Using glue and a little bit of creativity, area students transformed flat house supplies into shapely companions this week.

Using glue and a little bit of creativity, area students transformed flat house supplies into shapely companions this week.

Six students, entering fourth through eighth grade, participated in a three-day paper mache class offered through the McPherson Recreation Commission. Instructor David Brock showed them how to combine newspaper, cardboard and tape into various creatures.

On Monday, the class selected which object they wanted to create, then began cutting and taping cardboard together. If making an animal, the students used wire to connect the legs to the body.

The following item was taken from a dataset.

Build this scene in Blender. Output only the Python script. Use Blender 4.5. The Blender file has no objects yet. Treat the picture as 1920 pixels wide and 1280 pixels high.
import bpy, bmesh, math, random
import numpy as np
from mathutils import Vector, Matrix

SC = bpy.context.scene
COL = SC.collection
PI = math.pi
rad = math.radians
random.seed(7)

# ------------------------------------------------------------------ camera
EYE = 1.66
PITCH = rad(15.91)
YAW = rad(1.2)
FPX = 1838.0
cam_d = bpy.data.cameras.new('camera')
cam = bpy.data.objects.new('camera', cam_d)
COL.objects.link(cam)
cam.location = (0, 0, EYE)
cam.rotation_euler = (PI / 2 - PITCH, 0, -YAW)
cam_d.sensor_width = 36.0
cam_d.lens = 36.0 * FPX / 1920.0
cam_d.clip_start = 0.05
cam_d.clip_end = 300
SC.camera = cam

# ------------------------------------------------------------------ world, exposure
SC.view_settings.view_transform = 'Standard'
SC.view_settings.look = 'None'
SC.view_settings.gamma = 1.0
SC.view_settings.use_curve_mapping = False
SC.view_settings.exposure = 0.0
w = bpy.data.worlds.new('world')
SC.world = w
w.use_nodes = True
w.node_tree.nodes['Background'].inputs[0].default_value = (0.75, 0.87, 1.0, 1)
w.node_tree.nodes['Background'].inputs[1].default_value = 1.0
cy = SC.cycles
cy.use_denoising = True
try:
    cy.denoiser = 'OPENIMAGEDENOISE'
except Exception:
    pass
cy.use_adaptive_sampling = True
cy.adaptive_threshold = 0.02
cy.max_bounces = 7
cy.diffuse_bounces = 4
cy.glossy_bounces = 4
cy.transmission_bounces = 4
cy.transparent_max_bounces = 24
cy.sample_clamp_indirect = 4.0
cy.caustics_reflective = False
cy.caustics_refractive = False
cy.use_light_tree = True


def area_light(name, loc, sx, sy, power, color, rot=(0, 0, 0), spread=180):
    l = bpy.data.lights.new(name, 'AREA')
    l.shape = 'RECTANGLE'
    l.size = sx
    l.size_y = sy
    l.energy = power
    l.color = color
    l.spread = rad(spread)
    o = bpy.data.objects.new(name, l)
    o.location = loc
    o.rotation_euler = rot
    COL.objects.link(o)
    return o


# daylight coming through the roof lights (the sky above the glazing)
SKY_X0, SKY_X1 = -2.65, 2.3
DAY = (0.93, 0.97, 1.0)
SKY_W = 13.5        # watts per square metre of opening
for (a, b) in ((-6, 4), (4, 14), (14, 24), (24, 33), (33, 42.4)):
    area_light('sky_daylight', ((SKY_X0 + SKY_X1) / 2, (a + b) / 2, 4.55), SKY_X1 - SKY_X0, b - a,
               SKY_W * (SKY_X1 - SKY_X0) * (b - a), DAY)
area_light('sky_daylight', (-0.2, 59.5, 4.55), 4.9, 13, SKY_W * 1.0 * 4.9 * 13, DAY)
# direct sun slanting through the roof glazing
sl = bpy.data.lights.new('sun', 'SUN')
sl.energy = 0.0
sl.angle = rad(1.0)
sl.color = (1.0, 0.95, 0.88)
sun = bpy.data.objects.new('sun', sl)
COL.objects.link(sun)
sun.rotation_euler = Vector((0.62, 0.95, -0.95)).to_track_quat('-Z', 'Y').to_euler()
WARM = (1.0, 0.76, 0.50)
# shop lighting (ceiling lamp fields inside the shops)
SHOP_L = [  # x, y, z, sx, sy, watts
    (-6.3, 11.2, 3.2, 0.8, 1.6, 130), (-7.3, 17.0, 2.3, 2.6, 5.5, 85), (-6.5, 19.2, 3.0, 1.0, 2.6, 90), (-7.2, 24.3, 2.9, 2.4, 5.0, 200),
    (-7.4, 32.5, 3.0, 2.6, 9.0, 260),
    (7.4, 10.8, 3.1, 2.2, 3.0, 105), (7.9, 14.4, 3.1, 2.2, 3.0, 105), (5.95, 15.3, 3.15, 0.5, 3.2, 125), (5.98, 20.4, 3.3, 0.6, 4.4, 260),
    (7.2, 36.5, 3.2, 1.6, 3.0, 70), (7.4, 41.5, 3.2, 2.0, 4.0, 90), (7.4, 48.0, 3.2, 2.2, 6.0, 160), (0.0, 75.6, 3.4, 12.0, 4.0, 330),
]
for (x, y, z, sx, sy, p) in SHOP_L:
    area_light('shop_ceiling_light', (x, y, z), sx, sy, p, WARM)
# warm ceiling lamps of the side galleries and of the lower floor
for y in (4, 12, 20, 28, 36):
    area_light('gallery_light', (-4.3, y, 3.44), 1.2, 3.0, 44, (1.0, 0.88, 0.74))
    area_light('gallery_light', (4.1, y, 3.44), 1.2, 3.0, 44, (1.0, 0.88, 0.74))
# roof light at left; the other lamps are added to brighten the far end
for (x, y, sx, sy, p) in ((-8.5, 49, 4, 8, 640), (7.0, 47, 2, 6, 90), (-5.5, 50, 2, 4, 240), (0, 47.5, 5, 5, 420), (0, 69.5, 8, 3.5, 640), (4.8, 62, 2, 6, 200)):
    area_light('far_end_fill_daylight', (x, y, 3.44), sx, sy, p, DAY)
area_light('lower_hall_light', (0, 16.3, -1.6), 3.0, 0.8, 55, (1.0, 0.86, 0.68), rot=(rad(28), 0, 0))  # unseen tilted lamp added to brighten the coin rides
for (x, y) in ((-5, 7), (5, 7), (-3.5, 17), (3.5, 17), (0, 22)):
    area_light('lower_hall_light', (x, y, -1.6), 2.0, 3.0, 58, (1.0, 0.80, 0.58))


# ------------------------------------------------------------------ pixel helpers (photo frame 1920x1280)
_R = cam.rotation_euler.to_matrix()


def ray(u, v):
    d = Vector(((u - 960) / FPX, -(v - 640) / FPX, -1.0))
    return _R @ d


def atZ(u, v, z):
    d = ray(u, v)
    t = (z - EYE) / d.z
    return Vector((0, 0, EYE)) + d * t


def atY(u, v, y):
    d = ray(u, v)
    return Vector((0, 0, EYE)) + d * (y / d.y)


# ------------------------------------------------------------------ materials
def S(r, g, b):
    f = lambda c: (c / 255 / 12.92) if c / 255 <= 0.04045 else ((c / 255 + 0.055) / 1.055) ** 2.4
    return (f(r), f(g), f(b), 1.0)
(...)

The glue, either a corn starch-based goo or an Elmers art paste, was introduced Wednesday. The students tore newspaper into long strips, spread paste onto them, and attached it to their cardboard structure.

On Friday, the class pulled out paint and brought their creations to life.

Brock said the class allows the students to work on problem solving and think about their work in a different way.

"I think it's important for kids to think in terms of three dimensions," Brock said, adding this is the most difficult part of the process. "They see so much two dimensional things like computers these days, but they need to figure out how to make things in three dimensions."

Although it took some time to get their ideas off the ground, many of the students were inspired by each other.

"There's no telling what they'll make," he said. "Once they see a lot of their friends take off and do something, that gets them going. An idea can spread based on what they see each other doing."

Several students decided to create animals.

Emma Mirkes, 10, made a cocker spaniel to look like her new 10-week old dog at home.

"(The paste) is really slimy and kind of cool temperature wise and it spreads easily," she said. "If you're someone who likes to get dirty, you would like this part."

Braden Bookless, 13, knew he wanted to make a spider before he went into class the first day. His choice was based on a creature he saw on his brother's video came.

He said this was his first time to do paper mache, and the hardest part to do was attaching all the legs.

"It's fun to get out of the house and do something," he said about the class.

Taylor Young, 10, said she first wanted to make a caterpillar, but after a while, it began to look like a dachshund.

Lacey Zerkel, 9, was inspired to make a SpongeBob Squarepants character once she saw a demonstration piece made by Brock. She said she enjoyed the class because it is fun and she is allowed to be creative.

Brock has taught a paper mache class every year since 2009 and enjoys making creations of his own at home. He has a collection of gargoyles and has thought about making enough for a gallery.

"I really like paper mache as an art form," he said. "I like to make things, and this is an easy thing to get kids going with."